Prime authority for that hypothesis is a Government electronics expert and “wireman” who has carried out bugging and tapping operations for a federal agency. Familiar with the White House recording equipment, he told TIME that the tone could not have been accidentally picked up on the tape while it was being played back for listening or transcribing. Nor, he said, is it likely that the tone, or hum, was recorded during the original taping, since it did not blanket all of the conversation. For a partial malfunction, a plug, or electrical connection, would have to cut out accidentally and just as accidentally resume normal operation after an 18-minute lapse.

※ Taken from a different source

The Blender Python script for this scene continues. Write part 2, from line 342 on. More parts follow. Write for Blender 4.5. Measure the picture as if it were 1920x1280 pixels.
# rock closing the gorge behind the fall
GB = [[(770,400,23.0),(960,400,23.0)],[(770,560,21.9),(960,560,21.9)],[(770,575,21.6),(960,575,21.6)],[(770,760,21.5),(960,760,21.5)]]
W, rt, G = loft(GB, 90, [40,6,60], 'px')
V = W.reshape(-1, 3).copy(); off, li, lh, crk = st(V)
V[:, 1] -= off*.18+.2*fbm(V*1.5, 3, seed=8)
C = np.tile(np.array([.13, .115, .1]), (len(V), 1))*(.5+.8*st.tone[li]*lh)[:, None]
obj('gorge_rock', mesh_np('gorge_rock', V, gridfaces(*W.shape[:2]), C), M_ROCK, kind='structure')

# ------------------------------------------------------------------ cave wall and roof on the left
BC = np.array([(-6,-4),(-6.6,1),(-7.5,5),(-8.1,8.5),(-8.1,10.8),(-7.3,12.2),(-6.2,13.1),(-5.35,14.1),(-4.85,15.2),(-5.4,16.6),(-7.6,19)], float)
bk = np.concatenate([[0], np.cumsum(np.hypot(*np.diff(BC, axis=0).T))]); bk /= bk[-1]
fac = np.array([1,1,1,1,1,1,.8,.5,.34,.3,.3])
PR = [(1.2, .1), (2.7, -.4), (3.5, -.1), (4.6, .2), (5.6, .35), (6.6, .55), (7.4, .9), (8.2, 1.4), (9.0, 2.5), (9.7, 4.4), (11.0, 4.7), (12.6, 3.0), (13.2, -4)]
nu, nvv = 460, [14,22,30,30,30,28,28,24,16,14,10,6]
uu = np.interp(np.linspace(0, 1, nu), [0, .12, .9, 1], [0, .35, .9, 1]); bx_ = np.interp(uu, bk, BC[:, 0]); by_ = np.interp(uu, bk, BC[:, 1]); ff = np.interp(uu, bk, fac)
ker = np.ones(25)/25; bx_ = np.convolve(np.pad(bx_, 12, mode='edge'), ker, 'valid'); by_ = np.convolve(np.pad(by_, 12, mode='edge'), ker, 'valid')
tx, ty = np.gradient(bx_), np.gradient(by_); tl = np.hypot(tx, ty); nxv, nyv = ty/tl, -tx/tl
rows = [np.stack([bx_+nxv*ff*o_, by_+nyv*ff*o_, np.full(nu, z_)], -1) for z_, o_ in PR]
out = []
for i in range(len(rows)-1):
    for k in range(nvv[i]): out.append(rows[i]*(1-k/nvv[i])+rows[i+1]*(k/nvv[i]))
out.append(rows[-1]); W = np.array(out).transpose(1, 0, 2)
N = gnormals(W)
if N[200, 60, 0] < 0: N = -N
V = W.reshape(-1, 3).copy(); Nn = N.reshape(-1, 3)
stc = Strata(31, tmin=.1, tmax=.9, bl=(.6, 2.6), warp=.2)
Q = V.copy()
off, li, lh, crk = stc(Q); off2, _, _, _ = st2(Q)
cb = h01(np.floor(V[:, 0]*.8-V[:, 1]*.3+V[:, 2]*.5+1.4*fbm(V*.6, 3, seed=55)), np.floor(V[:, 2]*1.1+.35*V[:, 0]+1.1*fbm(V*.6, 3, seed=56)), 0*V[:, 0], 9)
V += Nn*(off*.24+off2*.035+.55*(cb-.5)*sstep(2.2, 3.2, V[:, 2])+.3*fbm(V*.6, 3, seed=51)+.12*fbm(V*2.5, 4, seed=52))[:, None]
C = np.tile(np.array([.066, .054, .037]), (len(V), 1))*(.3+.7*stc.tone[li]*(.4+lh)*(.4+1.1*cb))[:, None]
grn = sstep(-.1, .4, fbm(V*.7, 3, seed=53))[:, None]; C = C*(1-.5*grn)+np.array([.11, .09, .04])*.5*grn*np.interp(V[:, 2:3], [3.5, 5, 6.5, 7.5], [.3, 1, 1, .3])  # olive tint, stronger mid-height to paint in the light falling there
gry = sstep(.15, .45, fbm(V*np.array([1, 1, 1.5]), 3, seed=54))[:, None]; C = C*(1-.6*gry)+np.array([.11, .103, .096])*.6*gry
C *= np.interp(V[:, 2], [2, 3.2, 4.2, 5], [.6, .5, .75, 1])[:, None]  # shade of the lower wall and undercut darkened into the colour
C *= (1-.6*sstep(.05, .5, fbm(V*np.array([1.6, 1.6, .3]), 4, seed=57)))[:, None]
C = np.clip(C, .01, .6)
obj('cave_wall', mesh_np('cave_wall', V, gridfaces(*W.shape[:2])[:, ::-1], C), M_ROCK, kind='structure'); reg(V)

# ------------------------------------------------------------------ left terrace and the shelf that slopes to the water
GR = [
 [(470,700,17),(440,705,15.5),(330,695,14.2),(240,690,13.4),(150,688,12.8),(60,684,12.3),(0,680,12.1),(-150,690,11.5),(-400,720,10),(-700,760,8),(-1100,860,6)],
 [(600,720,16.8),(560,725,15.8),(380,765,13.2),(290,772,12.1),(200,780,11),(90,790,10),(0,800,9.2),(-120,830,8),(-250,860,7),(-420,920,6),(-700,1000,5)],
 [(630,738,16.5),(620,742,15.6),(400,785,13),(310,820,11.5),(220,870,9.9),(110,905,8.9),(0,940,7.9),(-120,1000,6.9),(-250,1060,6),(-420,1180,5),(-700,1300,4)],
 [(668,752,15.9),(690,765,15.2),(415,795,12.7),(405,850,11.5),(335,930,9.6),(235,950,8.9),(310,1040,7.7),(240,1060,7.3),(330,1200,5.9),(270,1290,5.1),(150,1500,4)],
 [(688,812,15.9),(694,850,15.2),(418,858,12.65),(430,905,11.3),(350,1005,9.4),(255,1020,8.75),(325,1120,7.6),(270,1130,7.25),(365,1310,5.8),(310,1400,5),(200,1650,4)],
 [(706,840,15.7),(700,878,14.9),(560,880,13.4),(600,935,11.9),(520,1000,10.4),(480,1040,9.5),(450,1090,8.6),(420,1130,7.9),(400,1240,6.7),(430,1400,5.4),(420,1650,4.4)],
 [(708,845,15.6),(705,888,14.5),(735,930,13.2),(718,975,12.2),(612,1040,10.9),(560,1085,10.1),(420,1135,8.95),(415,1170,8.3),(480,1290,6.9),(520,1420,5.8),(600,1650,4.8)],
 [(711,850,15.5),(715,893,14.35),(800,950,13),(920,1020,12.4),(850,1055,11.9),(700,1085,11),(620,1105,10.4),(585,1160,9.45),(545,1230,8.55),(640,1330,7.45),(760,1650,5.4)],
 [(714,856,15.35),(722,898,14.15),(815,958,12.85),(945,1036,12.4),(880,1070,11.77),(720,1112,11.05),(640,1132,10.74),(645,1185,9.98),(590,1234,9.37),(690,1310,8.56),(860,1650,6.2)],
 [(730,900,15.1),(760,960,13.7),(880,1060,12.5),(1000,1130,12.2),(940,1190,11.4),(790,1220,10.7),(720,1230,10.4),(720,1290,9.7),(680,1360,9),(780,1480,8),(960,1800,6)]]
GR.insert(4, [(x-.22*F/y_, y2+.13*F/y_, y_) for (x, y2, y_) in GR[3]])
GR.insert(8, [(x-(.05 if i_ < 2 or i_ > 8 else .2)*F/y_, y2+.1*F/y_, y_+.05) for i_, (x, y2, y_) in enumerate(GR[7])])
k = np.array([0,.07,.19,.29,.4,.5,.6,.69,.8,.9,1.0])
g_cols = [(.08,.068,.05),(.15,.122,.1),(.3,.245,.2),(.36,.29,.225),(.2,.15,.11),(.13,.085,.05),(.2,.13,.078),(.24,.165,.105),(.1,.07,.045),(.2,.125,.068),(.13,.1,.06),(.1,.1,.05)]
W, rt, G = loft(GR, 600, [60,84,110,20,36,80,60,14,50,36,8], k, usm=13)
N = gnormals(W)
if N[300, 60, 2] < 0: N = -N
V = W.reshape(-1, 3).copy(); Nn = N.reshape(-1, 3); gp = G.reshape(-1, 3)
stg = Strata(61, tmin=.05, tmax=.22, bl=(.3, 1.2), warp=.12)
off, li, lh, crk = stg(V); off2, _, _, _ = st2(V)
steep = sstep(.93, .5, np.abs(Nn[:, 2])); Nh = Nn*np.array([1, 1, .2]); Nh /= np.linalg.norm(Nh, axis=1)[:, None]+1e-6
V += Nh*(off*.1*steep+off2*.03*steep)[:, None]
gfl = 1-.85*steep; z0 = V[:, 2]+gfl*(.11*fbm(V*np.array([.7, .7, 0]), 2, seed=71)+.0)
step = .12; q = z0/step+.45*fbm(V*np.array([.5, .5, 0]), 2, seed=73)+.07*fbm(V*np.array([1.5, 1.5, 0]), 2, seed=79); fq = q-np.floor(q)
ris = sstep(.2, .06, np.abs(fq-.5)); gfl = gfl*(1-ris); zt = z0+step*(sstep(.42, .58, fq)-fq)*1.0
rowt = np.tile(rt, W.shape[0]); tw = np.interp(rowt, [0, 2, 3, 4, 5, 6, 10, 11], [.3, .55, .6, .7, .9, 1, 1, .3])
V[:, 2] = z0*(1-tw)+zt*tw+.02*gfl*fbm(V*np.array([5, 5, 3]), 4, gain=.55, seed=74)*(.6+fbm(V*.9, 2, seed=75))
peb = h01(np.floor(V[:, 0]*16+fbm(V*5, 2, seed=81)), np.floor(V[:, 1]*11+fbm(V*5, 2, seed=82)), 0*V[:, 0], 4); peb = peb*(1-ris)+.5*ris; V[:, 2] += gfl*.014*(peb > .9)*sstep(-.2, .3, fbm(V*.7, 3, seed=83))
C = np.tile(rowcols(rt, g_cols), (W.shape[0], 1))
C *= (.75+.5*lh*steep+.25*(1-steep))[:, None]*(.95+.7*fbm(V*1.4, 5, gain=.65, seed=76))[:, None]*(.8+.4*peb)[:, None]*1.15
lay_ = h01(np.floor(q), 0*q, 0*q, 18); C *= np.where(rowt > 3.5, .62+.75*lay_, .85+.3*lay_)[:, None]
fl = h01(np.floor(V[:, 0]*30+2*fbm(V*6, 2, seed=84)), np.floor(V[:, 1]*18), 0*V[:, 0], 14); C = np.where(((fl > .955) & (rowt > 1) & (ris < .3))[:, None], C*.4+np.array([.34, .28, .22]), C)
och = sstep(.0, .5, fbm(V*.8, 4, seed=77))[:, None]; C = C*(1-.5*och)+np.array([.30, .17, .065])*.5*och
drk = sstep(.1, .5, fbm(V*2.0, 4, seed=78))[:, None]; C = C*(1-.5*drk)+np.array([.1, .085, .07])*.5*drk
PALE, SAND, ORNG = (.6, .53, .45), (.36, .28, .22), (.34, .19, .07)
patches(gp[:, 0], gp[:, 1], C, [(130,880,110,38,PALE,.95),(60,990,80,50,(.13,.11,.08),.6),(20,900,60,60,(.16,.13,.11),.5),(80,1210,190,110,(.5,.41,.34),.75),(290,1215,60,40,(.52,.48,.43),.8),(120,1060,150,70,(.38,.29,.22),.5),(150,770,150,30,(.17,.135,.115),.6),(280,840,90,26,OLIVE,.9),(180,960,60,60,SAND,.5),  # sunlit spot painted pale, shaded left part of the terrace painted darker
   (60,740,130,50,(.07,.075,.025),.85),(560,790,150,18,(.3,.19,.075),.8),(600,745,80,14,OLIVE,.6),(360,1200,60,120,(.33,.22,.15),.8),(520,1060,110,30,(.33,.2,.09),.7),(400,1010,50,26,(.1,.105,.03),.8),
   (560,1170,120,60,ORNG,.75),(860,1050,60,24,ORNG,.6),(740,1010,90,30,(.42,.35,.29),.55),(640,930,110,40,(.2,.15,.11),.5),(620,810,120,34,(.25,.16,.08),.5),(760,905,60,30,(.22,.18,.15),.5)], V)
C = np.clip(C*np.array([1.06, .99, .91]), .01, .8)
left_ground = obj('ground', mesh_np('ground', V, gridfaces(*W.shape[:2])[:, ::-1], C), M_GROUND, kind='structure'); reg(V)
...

That is certainly possible, but this expert found it hard to believe. Rather, he suggested, the hum sounds like “what happens frequently when amateurs try to tinker with a tape.” The most likely circumstance, he contended, is that “the hum was recorded when someone attempted to record over the original conversation or tried to erase it.” While that was under way, the hum could have been picked up from nearby cords carrying alternating current, such as those to a desk lamp, according to this expert.

Other technical experts consulted by TIME confirmed that the description of the noise suggested a typical 60-cycle A.C. hum,* which is not uncommon in unprofessional recording.

The White House used relatively small (11 by 10 by 4 in.) Sony Model 800B recorders for taping conversations in the Oval Office and the President’s Executive Office Building hideaway. On such equipment it takes a malfunction, most commonly in a microphone cable, to pick up an A.C. hum, explains Irving Teibel, president of New York’s Syntonic Research Inc. “This is quite common in portable recorders,” he adds, but usually affects an entire tape.

Another expert, Mortimer Goldberg, technical operations supervisor for CBS Radio, says that such a malfunction on an original recording would not create an overriding steady tone. “I’ve been working with tape recorders for 23 years and I’ve never heard the audio completely replaced by a solid tone,” he reports. This would happen only during a rerecording, he says. Such a tone could be deliberately created with an audio signal generator (a device used to inject a desired tone to test or adjust audio circuits), but this could be easily distinguished, he explains, from the sound generated inadvertently from fluorescent lights or an electrical cord. Thus it would be a foolish way to make the conversation unintelligible. Re-recording a new conversation or erasing would be more feasible.

* Normal U.S. house current alternates at 60 cycles, which is an audible frequency. It can be radiated through adjacent unshielded wires, resulting in a hum when one of the wires is related to an audio amplifier circuit.